I should like any of the modifications. None would be difficult. The outlining means additional work, but is very typical of Navajo weaving. When Atlnaba made the small blanket with the comb pattern for me, she picked up and dropped thirty different weft threads in weaving a single row across the middle. A good weaver of course never considers how much work a pattern is. She sees it as a finished whole and exerts herself to accomplish the ideal.
This summer a number of interesting blankets are brought to the trader. There is a revival, under the encouragement of trade, of the blankets made of vegetal dyes. I happen in at the trading-post one day when an expert at this type of weave brings in her blanket. It is a soft harmonious combination of dark gray, black, white, a yellowish green and two shades of rose, the color of the sand cliffs. The effect is indescribable and impossible of reproduction.
The trader and I sink to the floor at the sides of the spread rug, the weaver lights at the end. She tells us what each dye is made of.
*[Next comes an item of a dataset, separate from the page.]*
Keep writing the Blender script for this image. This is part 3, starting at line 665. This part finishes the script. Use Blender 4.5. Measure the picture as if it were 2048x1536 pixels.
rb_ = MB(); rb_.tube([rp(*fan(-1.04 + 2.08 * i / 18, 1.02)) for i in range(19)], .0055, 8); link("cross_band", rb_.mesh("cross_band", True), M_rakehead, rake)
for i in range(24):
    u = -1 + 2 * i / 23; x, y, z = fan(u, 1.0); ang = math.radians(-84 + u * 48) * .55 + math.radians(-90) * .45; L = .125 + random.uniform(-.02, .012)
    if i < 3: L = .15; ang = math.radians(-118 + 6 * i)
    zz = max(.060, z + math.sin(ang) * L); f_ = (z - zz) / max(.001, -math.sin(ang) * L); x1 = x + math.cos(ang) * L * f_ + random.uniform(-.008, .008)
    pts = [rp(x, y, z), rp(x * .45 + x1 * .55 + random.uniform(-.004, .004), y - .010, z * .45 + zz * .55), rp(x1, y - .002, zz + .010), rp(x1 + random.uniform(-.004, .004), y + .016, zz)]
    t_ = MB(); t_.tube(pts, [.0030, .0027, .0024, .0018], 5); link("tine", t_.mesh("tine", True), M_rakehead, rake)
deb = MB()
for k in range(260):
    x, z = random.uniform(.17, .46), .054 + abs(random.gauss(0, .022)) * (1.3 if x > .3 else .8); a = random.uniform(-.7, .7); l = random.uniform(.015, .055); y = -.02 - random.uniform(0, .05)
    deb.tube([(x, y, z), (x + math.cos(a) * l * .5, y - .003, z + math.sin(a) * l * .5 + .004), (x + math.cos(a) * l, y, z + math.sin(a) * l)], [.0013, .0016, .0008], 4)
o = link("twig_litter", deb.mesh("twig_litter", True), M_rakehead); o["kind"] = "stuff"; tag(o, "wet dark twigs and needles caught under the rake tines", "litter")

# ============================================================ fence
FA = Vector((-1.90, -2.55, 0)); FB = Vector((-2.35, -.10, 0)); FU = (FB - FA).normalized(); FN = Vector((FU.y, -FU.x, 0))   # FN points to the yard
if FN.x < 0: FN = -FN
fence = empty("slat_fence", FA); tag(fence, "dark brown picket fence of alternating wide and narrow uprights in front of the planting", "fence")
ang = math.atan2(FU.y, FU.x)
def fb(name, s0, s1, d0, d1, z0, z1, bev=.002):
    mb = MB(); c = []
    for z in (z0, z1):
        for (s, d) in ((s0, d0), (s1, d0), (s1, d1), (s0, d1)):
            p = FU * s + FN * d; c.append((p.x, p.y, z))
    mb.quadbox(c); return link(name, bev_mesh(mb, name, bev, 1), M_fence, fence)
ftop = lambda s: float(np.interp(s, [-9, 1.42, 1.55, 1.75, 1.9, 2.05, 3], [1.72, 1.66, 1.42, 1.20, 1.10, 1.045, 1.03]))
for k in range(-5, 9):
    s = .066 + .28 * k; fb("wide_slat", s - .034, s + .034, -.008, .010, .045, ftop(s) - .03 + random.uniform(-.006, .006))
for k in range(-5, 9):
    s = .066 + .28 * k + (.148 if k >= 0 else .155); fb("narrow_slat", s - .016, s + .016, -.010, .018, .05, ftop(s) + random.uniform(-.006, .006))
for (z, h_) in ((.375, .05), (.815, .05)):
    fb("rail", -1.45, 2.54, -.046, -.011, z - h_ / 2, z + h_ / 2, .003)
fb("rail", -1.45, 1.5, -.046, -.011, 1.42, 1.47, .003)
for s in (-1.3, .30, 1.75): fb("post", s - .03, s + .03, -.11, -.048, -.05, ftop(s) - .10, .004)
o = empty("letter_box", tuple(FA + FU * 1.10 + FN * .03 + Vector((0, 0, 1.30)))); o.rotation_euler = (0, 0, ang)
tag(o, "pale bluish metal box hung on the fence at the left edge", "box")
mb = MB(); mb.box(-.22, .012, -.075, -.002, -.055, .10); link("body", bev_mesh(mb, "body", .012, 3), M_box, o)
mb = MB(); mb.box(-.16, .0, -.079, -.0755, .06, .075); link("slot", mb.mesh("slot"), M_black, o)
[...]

The plants whose roots, leaves, stems, or blossoms furnish the materials are scarce nowadays and it requires a great deal of labor to gather enough to dye sufficient yarn. As we talk over the details several other women come in, sit as lightly as the first, and unobtrusively add their information.
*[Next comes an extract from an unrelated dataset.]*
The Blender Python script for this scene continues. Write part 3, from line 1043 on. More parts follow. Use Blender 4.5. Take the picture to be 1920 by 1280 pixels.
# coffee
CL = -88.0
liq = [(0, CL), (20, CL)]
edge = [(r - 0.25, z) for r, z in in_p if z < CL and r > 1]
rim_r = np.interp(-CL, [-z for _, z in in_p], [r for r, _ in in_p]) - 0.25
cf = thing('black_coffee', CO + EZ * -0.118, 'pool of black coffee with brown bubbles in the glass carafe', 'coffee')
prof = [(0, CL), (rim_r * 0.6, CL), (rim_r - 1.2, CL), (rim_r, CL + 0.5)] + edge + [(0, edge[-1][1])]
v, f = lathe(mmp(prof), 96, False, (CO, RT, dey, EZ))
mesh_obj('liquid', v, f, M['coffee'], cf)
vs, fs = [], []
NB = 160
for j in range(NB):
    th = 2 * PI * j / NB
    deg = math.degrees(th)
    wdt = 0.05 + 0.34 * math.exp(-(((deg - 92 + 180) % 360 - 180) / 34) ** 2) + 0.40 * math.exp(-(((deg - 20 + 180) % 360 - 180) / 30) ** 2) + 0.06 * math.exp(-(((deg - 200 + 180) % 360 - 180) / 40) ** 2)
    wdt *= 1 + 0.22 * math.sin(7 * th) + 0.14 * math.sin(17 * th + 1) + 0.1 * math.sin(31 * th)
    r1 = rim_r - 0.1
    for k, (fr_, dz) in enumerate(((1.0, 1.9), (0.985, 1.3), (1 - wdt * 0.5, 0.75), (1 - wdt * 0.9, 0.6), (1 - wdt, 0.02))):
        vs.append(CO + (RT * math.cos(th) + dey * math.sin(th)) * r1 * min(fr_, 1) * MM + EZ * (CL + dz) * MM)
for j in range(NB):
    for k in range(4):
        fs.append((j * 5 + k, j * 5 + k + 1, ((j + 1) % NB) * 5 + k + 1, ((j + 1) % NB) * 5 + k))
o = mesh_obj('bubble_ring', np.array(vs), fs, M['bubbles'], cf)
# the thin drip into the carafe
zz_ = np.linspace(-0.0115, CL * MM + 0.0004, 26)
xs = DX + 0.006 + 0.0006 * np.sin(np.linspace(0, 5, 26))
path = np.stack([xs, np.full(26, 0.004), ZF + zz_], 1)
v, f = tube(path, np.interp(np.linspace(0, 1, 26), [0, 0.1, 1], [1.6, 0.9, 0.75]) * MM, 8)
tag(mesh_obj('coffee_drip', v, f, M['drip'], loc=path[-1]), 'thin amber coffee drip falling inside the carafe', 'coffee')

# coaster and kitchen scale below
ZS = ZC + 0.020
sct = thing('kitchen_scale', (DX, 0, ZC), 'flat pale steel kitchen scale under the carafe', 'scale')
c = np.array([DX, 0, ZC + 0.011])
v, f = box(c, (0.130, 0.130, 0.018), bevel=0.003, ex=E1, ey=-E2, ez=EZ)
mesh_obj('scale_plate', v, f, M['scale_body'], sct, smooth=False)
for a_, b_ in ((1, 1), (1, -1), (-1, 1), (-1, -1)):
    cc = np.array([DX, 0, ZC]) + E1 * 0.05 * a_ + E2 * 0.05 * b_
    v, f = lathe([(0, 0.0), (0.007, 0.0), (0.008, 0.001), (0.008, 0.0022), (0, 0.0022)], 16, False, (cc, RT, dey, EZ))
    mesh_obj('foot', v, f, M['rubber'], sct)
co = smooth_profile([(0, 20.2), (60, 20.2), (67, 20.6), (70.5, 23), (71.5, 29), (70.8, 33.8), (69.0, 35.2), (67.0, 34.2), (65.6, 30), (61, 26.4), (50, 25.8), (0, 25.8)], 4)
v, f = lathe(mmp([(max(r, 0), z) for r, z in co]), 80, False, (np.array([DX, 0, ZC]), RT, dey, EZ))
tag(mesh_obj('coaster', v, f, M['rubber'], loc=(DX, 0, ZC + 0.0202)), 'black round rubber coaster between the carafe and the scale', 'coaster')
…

The trader pulls out other blankets dyed with natural colors as the talk goes on. Each one brings forth some bit of new knowledge or an opinion on texture or pattern.
The so-called vegetable dye fabrics may legitimately be termed blankets. The kind I have been weaving, the most ordinary type, might better be called rugs. For they are tight and firm in texture and therefore somewhat stiff and hard, at least when new. They become softer and more pliable with wear. The constant wear of tramping feet brings out all latent flexibility.
But the vegetal dye blankets are in a class by themselves. They have a style which is theirs alone. From their very inception they are delightfully yielding. The warp of their foundation is coarser than the one we use. The strands are separated by heavier twining yarn, which causes them to stand farther apart than those to which we are accustomed. The weft yarn is thicker but more loosely spun.
I return from the interview with the conviction that what I have learned is a mere drop in the bucket compared to what there is to know. Not only must I learn the plants and minerals used in the dyes, but also where to find them and the long tedious processes of concoction. Nevertheless I shall never be content until I have sometime made a blanket of this type.
Another of our visitors is a schoolgirl who in spite of her education is interested in weaving. She has been back at her home long enough to take it up intensively again. I have James' Indian Blankets and Their Makers with its many colored illustrations. She and Atlnaba leaf it over by the hour until I think the whole book will disintegrate. They happen
upon a photograph of Atlnaba taken when she was only five. She was then called "The Little Weaver."
They criticise the designs in the book. They like the old-fashioned ones best. The girl likes one so well she sketches it to take home with her. But they have no tolerance for quaintness as such. If an old design is badly placed or irregularly executed, they condemn it as heartily as they do mine. Age does not excuse bad technique to them.
Much is said about keeping designs open so that the weaver "does not weave her spirit in." The idea is still believed by some women. Atlnaba makes many rugs with borders. The tapestry of the Sun's House has a black border. But at the upper right-hand corner she has run one gray thread across the border to serve as a "path." The little red-background rug she made for me also has a black border, but it is unbroken.
From the discussion and criticisms of my guests this day I gather that many designs with openings, especially those which are irregular are really due to miscalculations and ill-adjustments. They may be later rationalized as "sacred." One figure is, because of its age and texture, a beautiful piece; these modern weavers have nothing but scorn for it. The separate motives are not woven regularly, nor are they well spaced. My critics and teachers refuse to make a rationalization for "holiness." They continue with their remarks, leafing the pages over and over and back again to begin once more.